Tuesday, February 9, 2010

Kepemimpinan Dalam Era Demokrasi

Kepemimpinan Dalam Era Demokrasi


“Hom, pim, pa!” 4 tangan terbuka menghadap ke atas dan 1 tangan terbuka menghadap ke bawah. Yang banyak mendapat kesempatan untuk bersembunyi dan yang seorang mendapat bagian untuk menutup mata sambil menghitung sebanyak mungkin angka sampai yang lain mengatakan “sudah” yang berarti mereka telah mendapat tempat persembunyian yang dianggap aman. Alam demokrasi sepertinya tidak harus menjadi sama dengan dolanan tradisional ini. Demokrasi seharusnya menunjukkan sebuah peranan aktif dari mereka yang disebut “pemenang” bukan hanya bersembunyi dan mengatur strategi untuk memenangkan sebuah permainan. Demokrasi seharusnya juga tidak membiarkan mereka yang “kalah” untuk menghitung-hitung hari dari sebuah masa pemerintahan dan mencari, serta menyeruduk sana dan sini untuk menyuarakan “kami ingin ini dan kami ingin itu”. Demokrasi tidak hanya membiarkan mereka yang “kalah” untuk menunjuk sana dan menunjuk sini, letak dari sebuah tempat persembunyian dari mereka yang bernama “pencuri uang rakyat”.
Demokrasi harus aktif menunjukkan diri sebagai pemenang dengan memikul tanggung jawab dari suara terbanyak, dan harus berani mendengarkan suara dari mereka yang terpinggirkan, serta harus tulus untuk melakukan sebuah kepentingan bersama, sehingga demokrasi tidak hanya menjadi tempat berdemo dan bukan menjadi tempat persembunyian dari sebuah kepentingan yang terselubung.
Demokrasi kini adalah sebuah masa, dimana Bangsa dan Negara Republik Indonesia telah berada dan mulai merangkak di dalamnya.
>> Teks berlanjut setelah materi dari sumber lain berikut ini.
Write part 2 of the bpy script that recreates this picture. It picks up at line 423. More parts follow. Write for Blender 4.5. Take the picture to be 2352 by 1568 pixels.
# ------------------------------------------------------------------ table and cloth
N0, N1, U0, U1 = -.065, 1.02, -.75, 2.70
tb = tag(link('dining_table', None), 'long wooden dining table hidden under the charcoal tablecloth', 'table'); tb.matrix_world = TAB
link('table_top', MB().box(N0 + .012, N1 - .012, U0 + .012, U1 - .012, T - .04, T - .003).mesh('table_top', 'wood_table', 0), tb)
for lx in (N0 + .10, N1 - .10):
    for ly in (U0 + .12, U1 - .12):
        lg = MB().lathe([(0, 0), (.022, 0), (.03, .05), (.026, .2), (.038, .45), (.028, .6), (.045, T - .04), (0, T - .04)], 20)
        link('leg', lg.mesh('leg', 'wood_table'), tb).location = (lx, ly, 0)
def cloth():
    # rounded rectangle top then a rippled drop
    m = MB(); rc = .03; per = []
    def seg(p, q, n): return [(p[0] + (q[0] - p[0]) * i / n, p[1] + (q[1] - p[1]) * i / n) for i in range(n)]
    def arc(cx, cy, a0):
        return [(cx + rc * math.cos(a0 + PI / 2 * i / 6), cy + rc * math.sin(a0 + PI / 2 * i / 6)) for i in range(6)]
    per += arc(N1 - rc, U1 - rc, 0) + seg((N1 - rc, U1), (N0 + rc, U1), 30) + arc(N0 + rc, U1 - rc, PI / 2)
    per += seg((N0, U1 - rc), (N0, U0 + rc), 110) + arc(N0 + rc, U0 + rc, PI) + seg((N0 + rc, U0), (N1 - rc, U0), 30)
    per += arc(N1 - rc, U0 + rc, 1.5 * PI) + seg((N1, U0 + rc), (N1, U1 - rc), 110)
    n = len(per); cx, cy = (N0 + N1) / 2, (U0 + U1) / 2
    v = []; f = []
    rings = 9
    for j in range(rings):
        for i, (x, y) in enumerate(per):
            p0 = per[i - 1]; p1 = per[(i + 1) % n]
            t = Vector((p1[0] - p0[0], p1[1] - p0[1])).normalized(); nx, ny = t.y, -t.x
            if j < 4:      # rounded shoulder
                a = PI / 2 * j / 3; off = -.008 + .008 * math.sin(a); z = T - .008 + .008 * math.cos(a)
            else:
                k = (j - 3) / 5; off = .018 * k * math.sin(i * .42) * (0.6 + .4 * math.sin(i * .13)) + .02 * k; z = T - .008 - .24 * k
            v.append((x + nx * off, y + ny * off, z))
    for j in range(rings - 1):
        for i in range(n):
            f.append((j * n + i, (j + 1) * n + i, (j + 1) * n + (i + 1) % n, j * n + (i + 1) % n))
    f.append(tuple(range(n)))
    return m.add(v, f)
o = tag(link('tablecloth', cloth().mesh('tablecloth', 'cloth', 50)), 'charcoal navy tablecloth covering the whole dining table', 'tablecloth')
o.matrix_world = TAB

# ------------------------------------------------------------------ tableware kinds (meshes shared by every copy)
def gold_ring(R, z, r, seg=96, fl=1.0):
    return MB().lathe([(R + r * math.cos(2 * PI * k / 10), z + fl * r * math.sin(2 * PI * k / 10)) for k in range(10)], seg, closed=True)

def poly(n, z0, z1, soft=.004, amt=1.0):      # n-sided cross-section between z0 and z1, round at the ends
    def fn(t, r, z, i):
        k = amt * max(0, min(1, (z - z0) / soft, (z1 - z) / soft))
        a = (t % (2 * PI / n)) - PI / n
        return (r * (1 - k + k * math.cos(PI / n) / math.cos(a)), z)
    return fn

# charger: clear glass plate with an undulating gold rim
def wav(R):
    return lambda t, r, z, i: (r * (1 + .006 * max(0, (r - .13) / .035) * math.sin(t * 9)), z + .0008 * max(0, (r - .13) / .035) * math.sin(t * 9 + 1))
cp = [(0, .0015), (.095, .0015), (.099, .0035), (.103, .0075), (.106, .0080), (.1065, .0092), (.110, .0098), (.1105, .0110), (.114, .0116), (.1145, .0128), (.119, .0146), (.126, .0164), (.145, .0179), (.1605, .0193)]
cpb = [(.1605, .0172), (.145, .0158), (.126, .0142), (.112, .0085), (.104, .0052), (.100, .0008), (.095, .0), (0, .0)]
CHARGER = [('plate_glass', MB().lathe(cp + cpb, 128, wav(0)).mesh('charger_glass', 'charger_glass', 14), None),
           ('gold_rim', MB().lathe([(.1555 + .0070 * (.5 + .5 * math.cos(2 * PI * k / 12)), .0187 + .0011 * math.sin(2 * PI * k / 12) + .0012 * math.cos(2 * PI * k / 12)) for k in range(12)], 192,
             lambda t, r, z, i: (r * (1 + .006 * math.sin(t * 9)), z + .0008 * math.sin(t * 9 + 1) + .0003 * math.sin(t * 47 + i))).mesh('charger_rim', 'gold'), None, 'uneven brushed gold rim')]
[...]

Demokrasi telah dikecap dan dirasakan walaupun bagi sebagian besar anak bangsa tidak dapat menelannya dengan baik karena terasa pahit untuk melewati tenggorokan. Kepahitan masih dirasakan dimana-mana, sehingga ditakutkan akan menjadi wabah dari penyakit diare, yaitu “aspirasi” menjadi kotoran cair yang dibuang dimana-mana. Untuk itu, anak bangsa butuh seorang pemimpin yang bisa mengkontekstualisasikan arti demokrasi.
Seorang pemimpin bagi Bangsa dan Negara Indonesia, haruslah seorang pemimpin yang : pernah lahir sebagai manusia Indonesia, pernah sakit karena kekurangan makanan, pernah sekolah di bawah atap yang bocor, pernah jatuh cinta pada perempuan yang jauh lebih kaya dan tak kesampaian, pernah turun ke jalan sambil membawa spanduk, pernah antri membeli minyak tanah, pernah tersedak ketika makan karena lampu dari PLN tiba-tiba padam, pernah tidur di ranjang Rumah Sakit yang kotor, pernah menjadi keluarga yang di cap dengan kata miskin, pernah dimarahi isteri karena di kantong hanya ada uang recehan, pernah menitikkan air mata dan tunduk berdoa sambil berkata “ya Tuhan berilah kami makanan secukupnya, agar anak kami boleh tertidur dan tidak merengek karena lapar”, selalu datang dan tertunduk di hadapan Tuhan yang Maha Esa dan berkata berkatilah “kami semua” bukan “saya seorang”, selalu berkata “bolehkah?” bukan berkata “harus!!!”, selalu mengajak “marilah kita” bukan menyuruh “pergilah”.
Untuk “pernah” yang lain dan “selalu” yang lain biarlah dapat dialami dalam pengalaman yang nyata bagi seorang pemimpin.
Bila seorang pemimpin mampu memahami dan memprioritaskan kehidupan orang banyak seperti yang diamanatkan oleh Pembukaan UUD 1945, dan bukan hanya mengingat dan merenungkan keuntungan yang bisa diraih oleh diri sendiri dan partai dimana ia bernaung, maka di alam demokrasi ini, seorang kandidat pemimpin bangsa dan wakil rakyat tidak perlu susah-susah membuat Baliho besar-besar dan memasang tinggi-tinggi agar dapat dilihat orang lain. Kebaikan dan kecakapan dalam memimpin akan menjadi sebuah reklame gratis bagi mereka yang merindukan pemimpin yang ideal bagi seluruh bangsa.
Kepemimpinan dalam era demokrasi sebuah kesempatan melayani rakyat dan merayu hati Tuhan, agar surga kelak menjadi tujuan hidup anda, saya dan kita semua.